U. S. Navy Band Brass Quintet, Dvorak’s “Slavonic Dance No. 8” U. S. Navy Band, Strauss’ “At the Summit,” arr. David Miller (excerpt)

SC: What was your musical education like, and how did it prepare you for your job?

RC: I had a great musical education and I believe the instructors I had helped me prepare for this job. While at the Hartt School of Music and The Juilliard School, I had the opportunity to perform in many of the ensembles from the jazz band to the orchestra.  I believe that a student needs to try and play every style of music while in school to help prepare them for any job they called to do.

 

SC: What trumpeters, or other musicians have been models for you?

RC: There are several trumpeters that have been models for me.  All of my teachers have been great, starting with my teachers at home in Massachusetts to my teachers in college (Joe Ribeiro, Jack Martin, Roger Murtha, Ray Mase and Chris Gekker).  I am so fortunate that they and my parents supported me and helped me get to where I am today.

 

SC: What are some recordings that you keep coming back to?

RC: I always go back to Chicago Symphony’s live recording of Mahler 5 with Solti Mahler 7 with Bernstein and any New York Phil recording with Phil Smith. Lately I have been listening to Miles Davis’ “Sketches of Spain”.

 

SC: When you look into your crystal ball, what would you like to see yourself doing after your marvelous Navy Band career?

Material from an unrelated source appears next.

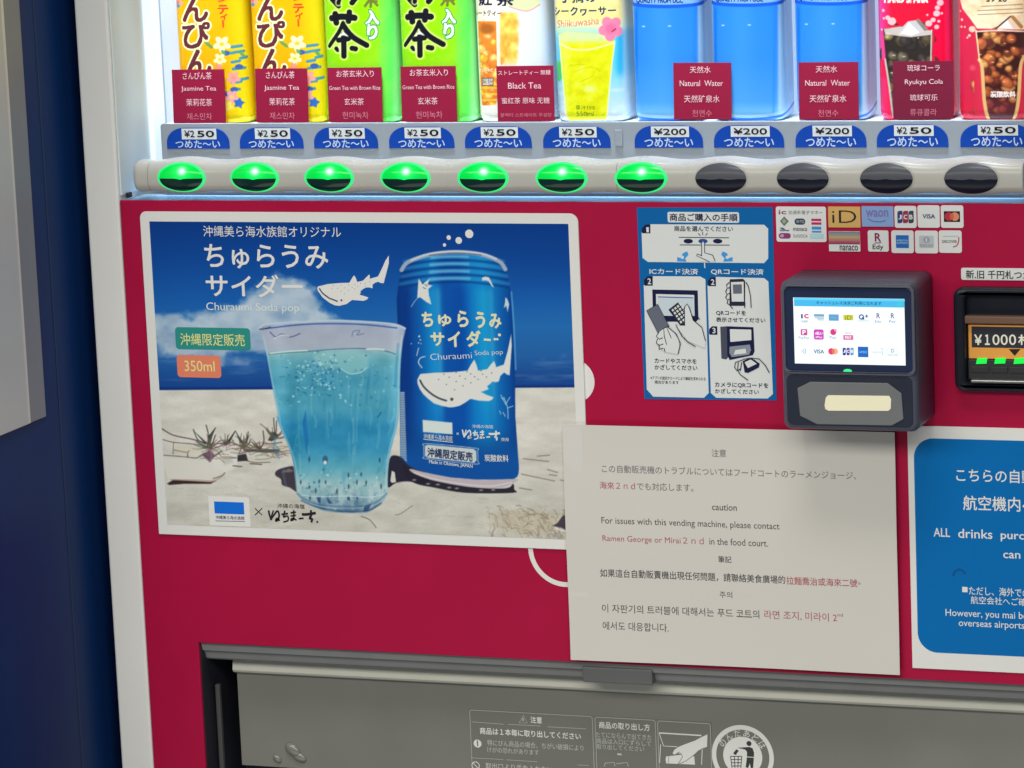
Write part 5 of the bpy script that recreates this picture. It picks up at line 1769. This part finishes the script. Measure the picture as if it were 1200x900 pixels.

RC: I would like to continue playing in and around the DC area and also get back into private teaching.  Maybe I’ll get back to the orchestral excerpts and take a few auditions. I am looking forward to spending time with my wife Andrea and daughter Samantha and also working on my tennis game.

 

SC: What is your advice for a young trumpeter who would like to be in the Navy Band?

RC: Practice!!!  Listen to many recordings and take lessons with different teachers. Work on different styles of music and record yourself practicing.

 

SC: Thanks so much for your time, Bob!

RC: Thank you Stan for the opportunity.